=== MATERIAL PROVIDED ===
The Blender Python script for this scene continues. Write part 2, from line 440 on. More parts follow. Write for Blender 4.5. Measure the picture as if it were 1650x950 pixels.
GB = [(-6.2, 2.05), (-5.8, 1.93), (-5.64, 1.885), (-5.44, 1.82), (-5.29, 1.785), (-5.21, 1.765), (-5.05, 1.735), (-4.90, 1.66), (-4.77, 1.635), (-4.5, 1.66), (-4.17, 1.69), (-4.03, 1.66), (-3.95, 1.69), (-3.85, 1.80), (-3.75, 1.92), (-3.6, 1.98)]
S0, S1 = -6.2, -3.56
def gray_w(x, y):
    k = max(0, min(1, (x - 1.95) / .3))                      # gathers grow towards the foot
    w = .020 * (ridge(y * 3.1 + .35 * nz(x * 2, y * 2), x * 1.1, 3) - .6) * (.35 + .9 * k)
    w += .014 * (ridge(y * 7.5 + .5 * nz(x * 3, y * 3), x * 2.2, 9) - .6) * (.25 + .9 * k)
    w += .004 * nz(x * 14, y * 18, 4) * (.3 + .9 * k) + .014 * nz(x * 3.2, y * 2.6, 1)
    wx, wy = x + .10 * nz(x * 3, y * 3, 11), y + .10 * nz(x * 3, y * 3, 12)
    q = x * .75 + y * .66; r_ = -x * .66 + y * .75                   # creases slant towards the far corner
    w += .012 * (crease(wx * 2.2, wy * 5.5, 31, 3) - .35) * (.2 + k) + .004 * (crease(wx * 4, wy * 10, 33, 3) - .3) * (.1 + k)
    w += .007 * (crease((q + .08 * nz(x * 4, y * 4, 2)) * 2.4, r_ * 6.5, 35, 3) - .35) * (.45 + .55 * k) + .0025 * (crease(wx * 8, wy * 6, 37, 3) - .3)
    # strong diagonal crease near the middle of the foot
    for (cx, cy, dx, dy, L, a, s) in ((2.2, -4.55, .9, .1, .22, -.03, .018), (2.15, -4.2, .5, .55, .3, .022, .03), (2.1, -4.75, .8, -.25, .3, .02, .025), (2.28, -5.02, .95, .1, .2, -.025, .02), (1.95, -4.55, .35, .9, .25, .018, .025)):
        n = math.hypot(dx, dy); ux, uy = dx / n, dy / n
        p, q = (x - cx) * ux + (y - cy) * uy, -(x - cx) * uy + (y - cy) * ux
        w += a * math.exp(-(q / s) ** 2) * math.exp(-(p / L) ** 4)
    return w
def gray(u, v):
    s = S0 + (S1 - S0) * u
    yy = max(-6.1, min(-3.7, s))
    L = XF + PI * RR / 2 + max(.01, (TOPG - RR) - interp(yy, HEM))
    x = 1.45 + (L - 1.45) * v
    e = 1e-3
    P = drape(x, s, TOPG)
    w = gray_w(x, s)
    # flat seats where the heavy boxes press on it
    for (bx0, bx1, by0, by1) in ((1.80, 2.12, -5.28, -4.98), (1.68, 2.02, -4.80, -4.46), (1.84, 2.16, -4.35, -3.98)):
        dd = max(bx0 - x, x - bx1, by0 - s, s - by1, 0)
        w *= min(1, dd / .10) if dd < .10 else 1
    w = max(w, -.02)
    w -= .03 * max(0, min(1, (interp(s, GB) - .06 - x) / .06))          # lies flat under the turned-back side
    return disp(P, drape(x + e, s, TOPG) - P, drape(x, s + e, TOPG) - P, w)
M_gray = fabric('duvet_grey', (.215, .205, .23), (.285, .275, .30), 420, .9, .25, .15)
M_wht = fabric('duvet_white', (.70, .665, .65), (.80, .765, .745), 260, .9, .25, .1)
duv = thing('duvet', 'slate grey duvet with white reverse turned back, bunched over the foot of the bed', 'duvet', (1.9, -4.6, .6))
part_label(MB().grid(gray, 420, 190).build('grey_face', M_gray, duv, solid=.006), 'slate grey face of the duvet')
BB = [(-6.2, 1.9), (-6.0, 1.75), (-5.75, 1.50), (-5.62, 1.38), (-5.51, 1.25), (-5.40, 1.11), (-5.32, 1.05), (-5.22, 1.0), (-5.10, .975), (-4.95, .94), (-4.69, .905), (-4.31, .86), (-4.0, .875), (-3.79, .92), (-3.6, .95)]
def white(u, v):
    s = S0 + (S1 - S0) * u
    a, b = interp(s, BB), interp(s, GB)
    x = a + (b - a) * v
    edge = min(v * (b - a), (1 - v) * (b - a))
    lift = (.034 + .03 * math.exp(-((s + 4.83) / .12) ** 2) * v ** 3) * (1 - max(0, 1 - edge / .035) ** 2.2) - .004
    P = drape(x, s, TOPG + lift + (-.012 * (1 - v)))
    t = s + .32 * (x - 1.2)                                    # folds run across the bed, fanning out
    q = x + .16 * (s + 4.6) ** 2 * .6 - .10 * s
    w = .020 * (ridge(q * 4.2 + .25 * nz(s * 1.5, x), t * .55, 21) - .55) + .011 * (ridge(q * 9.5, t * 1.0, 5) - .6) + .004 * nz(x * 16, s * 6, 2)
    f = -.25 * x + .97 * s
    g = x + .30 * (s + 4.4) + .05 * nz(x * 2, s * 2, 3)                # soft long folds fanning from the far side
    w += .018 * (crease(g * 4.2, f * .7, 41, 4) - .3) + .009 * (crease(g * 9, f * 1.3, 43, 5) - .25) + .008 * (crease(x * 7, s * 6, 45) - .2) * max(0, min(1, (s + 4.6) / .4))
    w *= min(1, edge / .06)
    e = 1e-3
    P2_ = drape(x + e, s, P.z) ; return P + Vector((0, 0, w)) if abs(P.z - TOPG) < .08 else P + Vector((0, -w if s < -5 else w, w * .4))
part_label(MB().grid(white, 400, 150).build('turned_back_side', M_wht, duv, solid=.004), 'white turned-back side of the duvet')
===
WORK REQUIRED:
Set down the listing above in full, please, exactly as it appears.

RESULT OF THE EXERCISE:
The Blender Python script for this scene continues. Write part 2, from line 440 on. More parts follow. Write for Blender 4.5. Measure the picture as if it were 1650x950 pixels.
GB = [(-6.2, 2.05), (-5.8, 1.93), (-5.64, 1.885), (-5.44, 1.82), (-5.29, 1.785), (-5.21, 1.765), (-5.05, 1.735), (-4.90, 1.66), (-4.77, 1.635), (-4.5, 1.66), (-4.17, 1.69), (-4.03, 1.66), (-3.95, 1.69), (-3.85, 1.80), (-3.75, 1.92), (-3.6, 1.98)]
S0, S1 = -6.2, -3.56
def gray_w(x, y):
    k = max(0, min(1, (x - 1.95) / .3))                      # gathers grow towards the foot
    w = .020 * (ridge(y * 3.1 + .35 * nz(x * 2, y * 2), x * 1.1, 3) - .6) * (.35 + .9 * k)
    w += .014 * (ridge(y * 7.5 + .5 * nz(x * 3, y * 3), x * 2.2, 9) - .6) * (.25 + .9 * k)
    w += .004 * nz(x * 14, y * 18, 4) * (.3 + .9 * k) + .014 * nz(x * 3.2, y * 2.6, 1)
    wx, wy = x + .10 * nz(x * 3, y * 3, 11), y + .10 * nz(x * 3, y * 3, 12)
    q = x * .75 + y * .66; r_ = -x * .66 + y * .75                   # creases slant towards the far corner
    w += .012 * (crease(wx * 2.2, wy * 5.5, 31, 3) - .35) * (.2 + k) + .004 * (crease(wx * 4, wy * 10, 33, 3) - .3) * (.1 + k)
    w += .007 * (crease((q + .08 * nz(x * 4, y * 4, 2)) * 2.4, r_ * 6.5, 35, 3) - .35) * (.45 + .55 * k) + .0025 * (crease(wx * 8, wy * 6, 37, 3) - .3)
    # strong diagonal crease near the middle of the foot
    for (cx, cy, dx, dy, L, a, s) in ((2.2, -4.55, .9, .1, .22, -.03, .018), (2.15, -4.2, .5, .55, .3, .022, .03), (2.1, -4.75, .8, -.25, .3, .02, .025), (2.28, -5.02, .95, .1, .2, -.025, .02), (1.95, -4.55, .35, .9, .25, .018, .025)):
        n = math.hypot(dx, dy); ux, uy = dx / n, dy / n
        p, q = (x - cx) * ux + (y - cy) * uy, -(x - cx) * uy + (y - cy) * ux
        w += a * math.exp(-(q / s) ** 2) * math.exp(-(p / L) ** 4)
    return w
def gray(u, v):
    s = S0 + (S1 - S0) * u
    yy = max(-6.1, min(-3.7, s))
    L = XF + PI * RR / 2 + max(.01, (TOPG - RR) - interp(yy, HEM))
    x = 1.45 + (L - 1.45) * v
    e = 1e-3
    P = drape(x, s, TOPG)
    w = gray_w(x, s)
    # flat seats where the heavy boxes press on it
    for (bx0, bx1, by0, by1) in ((1.80, 2.12, -5.28, -4.98), (1.68, 2.02, -4.80, -4.46), (1.84, 2.16, -4.35, -3.98)):
        dd = max(bx0 - x, x - bx1, by0 - s, s - by1, 0)
        w *= min(1, dd / .10) if dd < .10 else 1
    w = max(w, -.02)
    w -= .03 * max(0, min(1, (interp(s, GB) - .06 - x) / .06))          # lies flat under the turned-back side
    return disp(P, drape(x + e, s, TOPG) - P, drape(x, s + e, TOPG) - P, w)
M_gray = fabric('duvet_grey', (.215, .205, .23), (.285, .275, .30), 420, .9, .25, .15)
M_wht = fabric('duvet_white', (.70, .665, .65), (.80, .765, .745), 260, .9, .25, .1)
duv = thing('duvet', 'slate grey duvet with white reverse turned back, bunched over the foot of the bed', 'duvet', (1.9, -4.6, .6))
part_label(MB().grid(gray, 420, 190).build('grey_face', M_gray, duv, solid=.006), 'slate grey face of the duvet')
BB = [(-6.2, 1.9), (-6.0, 1.75), (-5.75, 1.50), (-5.62, 1.38), (-5.51, 1.25), (-5.40, 1.11), (-5.32, 1.05), (-5.22, 1.0), (-5.10, .975), (-4.95, .94), (-4.69, .905), (-4.31, .86), (-4.0, .875), (-3.79, .92), (-3.6, .95)]
def white(u, v):
    s = S0 + (S1 - S0) * u
    a, b = interp(s, BB), interp(s, GB)
    x = a + (b - a) * v
    edge = min(v * (b - a), (1 - v) * (b - a))
    lift = (.034 + .03 * math.exp(-((s + 4.83) / .12) ** 2) * v ** 3) * (1 - max(0, 1 - edge / .035) ** 2.2) - .004
    P = drape(x, s, TOPG + lift + (-.012 * (1 - v)))
    t = s + .32 * (x - 1.2)                                    # folds run across the bed, fanning out
    q = x + .16 * (s + 4.6) ** 2 * .6 - .10 * s
    w = .020 * (ridge(q * 4.2 + .25 * nz(s * 1.5, x), t * .55, 21) - .55) + .011 * (ridge(q * 9.5, t * 1.0, 5) - .6) + .004 * nz(x * 16, s * 6, 2)
    f = -.25 * x + .97 * s
    g = x + .30 * (s + 4.4) + .05 * nz(x * 2, s * 2, 3)                # soft long folds fanning from the far side
    w += .018 * (crease(g * 4.2, f * .7, 41, 4) - .3) + .009 * (crease(g * 9, f * 1.3, 43, 5) - .25) + .008 * (crease(x * 7, s * 6, 45) - .2) * max(0, min(1, (s + 4.6) / .4))
    w *= min(1, edge / .06)
    e = 1e-3
    P2_ = drape(x + e, s, P.z) ; return P + Vector((0, 0, w)) if abs(P.z - TOPG) < .08 else P + Vector((0, -w if s < -5 else w, w * .4))
part_label(MB().grid(white, 400, 150).build('turned_back_side', M_wht, duv, solid=.004), 'white turned-back side of the duvet')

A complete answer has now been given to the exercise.